Mark Hughes, specialist property expert at Pure Property Finance said, "While this is aimed at higher-valued properties, it risks creating liquidity issues for owners who are asset-rich, but when it comes to cash, actually don’t have that much freedom, forcing sales and destabilising the upper end of the market."
Income tax on rental income for landlords will rise by 2% across the board from 2027. According to Coles, the new measure may turn investors away from the property market, while the "move will also be incredibly difficult for renters, who are already wrestling with runaway rents, and could see their monthly costs hiked yet again".
Economic outlook
The UK economy, the world's sixth-largest, isn't doing as well as the Chancellor hoped, with many critics criticising Reeves' decision to slap taxes on business last year. Though there were signs that the economy was improving in the first half of the year, when it was the fastest-growing among the Group of Seven leading industrialised nations, it has faltered again.
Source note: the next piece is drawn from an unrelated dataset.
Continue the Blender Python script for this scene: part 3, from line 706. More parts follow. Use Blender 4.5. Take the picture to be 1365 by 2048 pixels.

"The chancellor faces a delicate balancing act of conveying fiscal stability while advancing the growth agenda," said Peter Arnold, chief economist at consulting firm EY UK.
The OBR now expects the economy to grow by an average of 1.5% over the next five years — 0.3 percentage points lower than it forecast in March.
Weaker GDP growth, alongside higher expected inflation, wages, tax receipts and government spending, has led to a slight worsening of the public finances before any new measures are taken, said the OBR. Borrowing is projected to be £6bn higher, while the current budget surplus falls to £4bn in 2029–30, according to their estimation.
The budget sets out a frontloaded £9bn increase in spending and a backloaded £26bn rise in taxes. According to the OBR, the combination doubles the projected current surplus to £22bn in 2029–30, but leaves debt around 2% of GDP higher than forecast in March.